▶ **Recorded data**
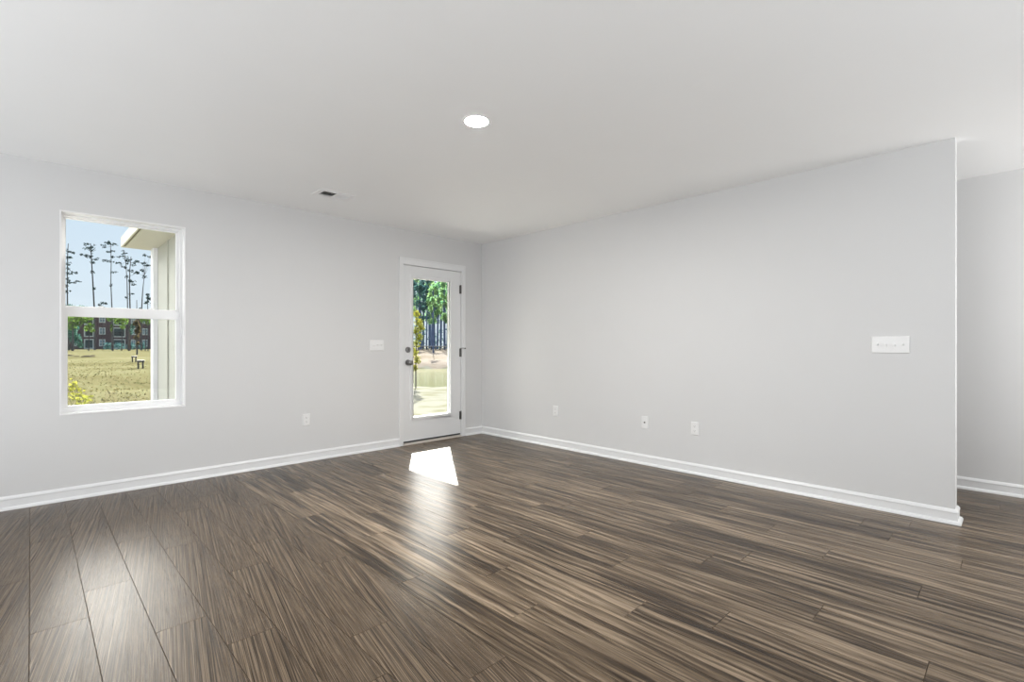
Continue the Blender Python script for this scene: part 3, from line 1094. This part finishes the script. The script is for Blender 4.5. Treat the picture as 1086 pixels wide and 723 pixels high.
pine(150.0, 94, [(150.2, 328), (151.2, 310), (153, 292)],
     [(146, 289, 2, 0.8), (150, 287, 1.4, 1.2), (153, 294, 1.0, 1.4), (149.8, 328, 1.2, 1.6), (151.5, 279, 2.2, 1.0), (154.5, 281, 2.2, 1.2), (154, 270.5, 1.8, 0.7),
      (158.5, 272.5, 1.4, 0.8), (158, 282, 1.8, 1)],
     'leaning bare pine with a broken top beside the porch post', 0.13)
pine(157, 90, [(157, 340), (156.5, 322), (156.5, 313)],
     [(155.5, 313, 2.2, 1.2), (158, 316.5, 2.4, 1.2), (155, 320.5, 2, 1.6), (160, 317, 1.5, 0.9), (161, 322.5, 1.4, 1), (159, 329.5, 3, 1)],
     'short leafy pine low beside the porch post', 0.09)
pine(109, 96, [(109, 340), (109, 322)], [(108.5, 321.5, 1.6, 0.8), (112.5, 322, 1.2, 0.7), (110, 327, 2.2, 1), (106, 323.5, 0.9, 0.6)],
     'small wispy pine between the tall stems', 0.06)

# leafy trees in front of the brick flats, seen through the lower sash
LT = 'leafy trees in front of the brick flats'


def leafy(u, depth, top_v, clumps, label, leaf, rad=0.12, bark='trunk'):
    return pine(u, depth, [(u + 0.4, (top_v + 368) / 2 + 5), (u, top_v)], clumps, label, rad, leaf, LT, 'leafy_tree', bark, 8)


leafy(77, 88, 338, [(76, 338, 7, 4), (83, 336, 5, 4), (75, 346, 5, 4), (82, 343, 4, 3), (88, 340, 3, 3)], 'yellow green tree at the left edge of the lower sash', 'green_leaf', 0.2)
leafy(73.5, 95, 345, [(74, 352, 4, 6), (78, 356, 4, 8), (82, 360, 4, 7), (80, 348, 3, 4), (85, 366, 3, 3)], 'dark teal tree against the left end of the flats', 'teal_leaf', 0.15)
leafy(94, 90, 336, [(94, 338, 5, 3), (96, 345, 4, 3), (92, 348, 3, 3), (98, 350, 2.5, 2.5)], 'pale green tree over the first balcony of the flats', 'green_leaf', 0.1)
leafy(119.5, 90, 336, [(116, 338, 3, 3), (122, 337, 3, 2.5), (118.5, 347, 1.5, 5)], 'slim tree with a dark straight trunk before the flats', 'green_leaf', 0.16)
leafy(129, 92, 336, [(127, 338, 4, 3), (132, 340, 4, 4), (124, 341, 3, 2.5), (130, 346, 3, 3)], 'bright green tree over the middle balcony of the flats', 'green_leaf', 0.1)
leafy(137, 90, 334, [(137, 336, 2, 2), (141, 345, 2, 4), (139, 352, 1.8, 3)], 'twiggy tree with a grey trunk right of the middle balcony', 'teal_leaf', 0.2, 'paletrunk')
leafy(154, 92, 336, [(153, 339, 4, 4), (157, 341, 3, 3.5), (150, 337, 2.5, 2.5)], 'bright green tree beside the porch post in the lower sash', 'green_leaf', 0.1)
sapl = pine(145.3, 60, [(145.4, 360), (145.2, 345), (145, 318)],
            []+
            [(145, 335, 2.4, 3), (144.5, 343, 2.6, 3.4), (145.5, 351, 2.4, 3.5), (145, 358, 2.2, 3), (147, 347, 1.6, 2.5), (146, 364, 1.4, 1.5)],
            'slender brown leaved young tree standing on the lawn behind the benches', 0.09, 'brown_leaf', None, 'young_tree', 'trunk', 9)
for q, (u, v, ru, rv, d, lab) in enumerate(((73, 324.5, 4, 3, 134, 'rounded grey green treetop at the far left above the meeting rail'),
                                            (85.5, 326, 7, 2.4, 141, 'low wide grey green treetop above the meeting rail'))):
    pine(u, d, [(u, v + 4)], [(u, v, ru, rv), (u + 1, v + 5, ru, rv), (u, v + 10, ru, 4)], lab, 0.2, 'teal_leaf', 'treetops beyond the flats', 'distant_tree', 'trunk', 14)
# low shrubs along the foot of the flats
for q, (u, ru, lab) in enumerate(((114, 4, 'dark shrub at the foot of the flats, left of the middle balcony'), (126, 6, 'widest dark shrub below the middle balcony'),
                                  (139, 4, 'dark shrub at the foot of the flats behind the young tree'), (151, 4, 'dark shrub at the foot of the flats by the porch post'))):
    b = on_ground(u, 108)
    px = 108 / FPX
    s = MB().leaves(b + Vector((0, 0, 0.7)), (ru * px, ru * px, 1.0), 160, 0.36)
    tag(s.build('shrub', M['blue_leaf'], origin=b), lab, 'shrub', 'shrubs at the foot of the flats')

# ------------------------------------------------------------------ brick flats far across the lawn
FY = 150.0


def fx(u):
    k = (u - 543) / FPX
    dx, dy = FW.x + RT.x * k, FW.y + RT.y * k
    return CX + (FY - CY) * dx / dy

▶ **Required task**
In your copy of the listing above, reproduce each line exactly and omit all pictures.

▶ **Full solution**
Continue the Blender Python script for this scene: part 3, from line 1094. This part finishes the script. The script is for Blender 4.5. Treat the picture as 1086 pixels wide and 723 pixels high.
pine(150.0, 94, [(150.2, 328), (151.2, 310), (153, 292)],
     [(146, 289, 2, 0.8), (150, 287, 1.4, 1.2), (153, 294, 1.0, 1.4), (149.8, 328, 1.2, 1.6), (151.5, 279, 2.2, 1.0), (154.5, 281, 2.2, 1.2), (154, 270.5, 1.8, 0.7),
      (158.5, 272.5, 1.4, 0.8), (158, 282, 1.8, 1)],
     'leaning bare pine with a broken top beside the porch post', 0.13)
pine(157, 90, [(157, 340), (156.5, 322), (156.5, 313)],
     [(155.5, 313, 2.2, 1.2), (158, 316.5, 2.4, 1.2), (155, 320.5, 2, 1.6), (160, 317, 1.5, 0.9), (161, 322.5, 1.4, 1), (159, 329.5, 3, 1)],
     'short leafy pine low beside the porch post', 0.09)
pine(109, 96, [(109, 340), (109, 322)], [(108.5, 321.5, 1.6, 0.8), (112.5, 322, 1.2, 0.7), (110, 327, 2.2, 1), (106, 323.5, 0.9, 0.6)],
     'small wispy pine between the tall stems', 0.06)

# leafy trees in front of the brick flats, seen through the lower sash
LT = 'leafy trees in front of the brick flats'


def leafy(u, depth, top_v, clumps, label, leaf, rad=0.12, bark='trunk'):
    return pine(u, depth, [(u + 0.4, (top_v + 368) / 2 + 5), (u, top_v)], clumps, label, rad, leaf, LT, 'leafy_tree', bark, 8)


leafy(77, 88, 338, [(76, 338, 7, 4), (83, 336, 5, 4), (75, 346, 5, 4), (82, 343, 4, 3), (88, 340, 3, 3)], 'yellow green tree at the left edge of the lower sash', 'green_leaf', 0.2)
leafy(73.5, 95, 345, [(74, 352, 4, 6), (78, 356, 4, 8), (82, 360, 4, 7), (80, 348, 3, 4), (85, 366, 3, 3)], 'dark teal tree against the left end of the flats', 'teal_leaf', 0.15)
leafy(94, 90, 336, [(94, 338, 5, 3), (96, 345, 4, 3), (92, 348, 3, 3), (98, 350, 2.5, 2.5)], 'pale green tree over the first balcony of the flats', 'green_leaf', 0.1)
leafy(119.5, 90, 336, [(116, 338, 3, 3), (122, 337, 3, 2.5), (118.5, 347, 1.5, 5)], 'slim tree with a dark straight trunk before the flats', 'green_leaf', 0.16)
leafy(129, 92, 336, [(127, 338, 4, 3), (132, 340, 4, 4), (124, 341, 3, 2.5), (130, 346, 3, 3)], 'bright green tree over the middle balcony of the flats', 'green_leaf', 0.1)
leafy(137, 90, 334, [(137, 336, 2, 2), (141, 345, 2, 4), (139, 352, 1.8, 3)], 'twiggy tree with a grey trunk right of the middle balcony', 'teal_leaf', 0.2, 'paletrunk')
leafy(154, 92, 336, [(153, 339, 4, 4), (157, 341, 3, 3.5), (150, 337, 2.5, 2.5)], 'bright green tree beside the porch post in the lower sash', 'green_leaf', 0.1)
sapl = pine(145.3, 60, [(145.4, 360), (145.2, 345), (145, 318)],
            []+
            [(145, 335, 2.4, 3), (144.5, 343, 2.6, 3.4), (145.5, 351, 2.4, 3.5), (145, 358, 2.2, 3), (147, 347, 1.6, 2.5), (146, 364, 1.4, 1.5)],
            'slender brown leaved young tree standing on the lawn behind the benches', 0.09, 'brown_leaf', None, 'young_tree', 'trunk', 9)
for q, (u, v, ru, rv, d, lab) in enumerate(((73, 324.5, 4, 3, 134, 'rounded grey green treetop at the far left above the meeting rail'),
                                            (85.5, 326, 7, 2.4, 141, 'low wide grey green treetop above the meeting rail'))):
    pine(u, d, [(u, v + 4)], [(u, v, ru, rv), (u + 1, v + 5, ru, rv), (u, v + 10, ru, 4)], lab, 0.2, 'teal_leaf', 'treetops beyond the flats', 'distant_tree', 'trunk', 14)
# low shrubs along the foot of the flats
for q, (u, ru, lab) in enumerate(((114, 4, 'dark shrub at the foot of the flats, left of the middle balcony'), (126, 6, 'widest dark shrub below the middle balcony'),
                                  (139, 4, 'dark shrub at the foot of the flats behind the young tree'), (151, 4, 'dark shrub at the foot of the flats by the porch post'))):
    b = on_ground(u, 108)
    px = 108 / FPX
    s = MB().leaves(b + Vector((0, 0, 0.7)), (ru * px, ru * px, 1.0), 160, 0.36)
    tag(s.build('shrub', M['blue_leaf'], origin=b), lab, 'shrub', 'shrubs at the foot of the flats')

# ------------------------------------------------------------------ brick flats far across the lawn
FY = 150.0


def fx(u):
    k = (u - 543) / FPX
    dx, dy = FW.x + RT.x * k, FW.y + RT.y * k
    return CX + (FY - CY) * dx / dy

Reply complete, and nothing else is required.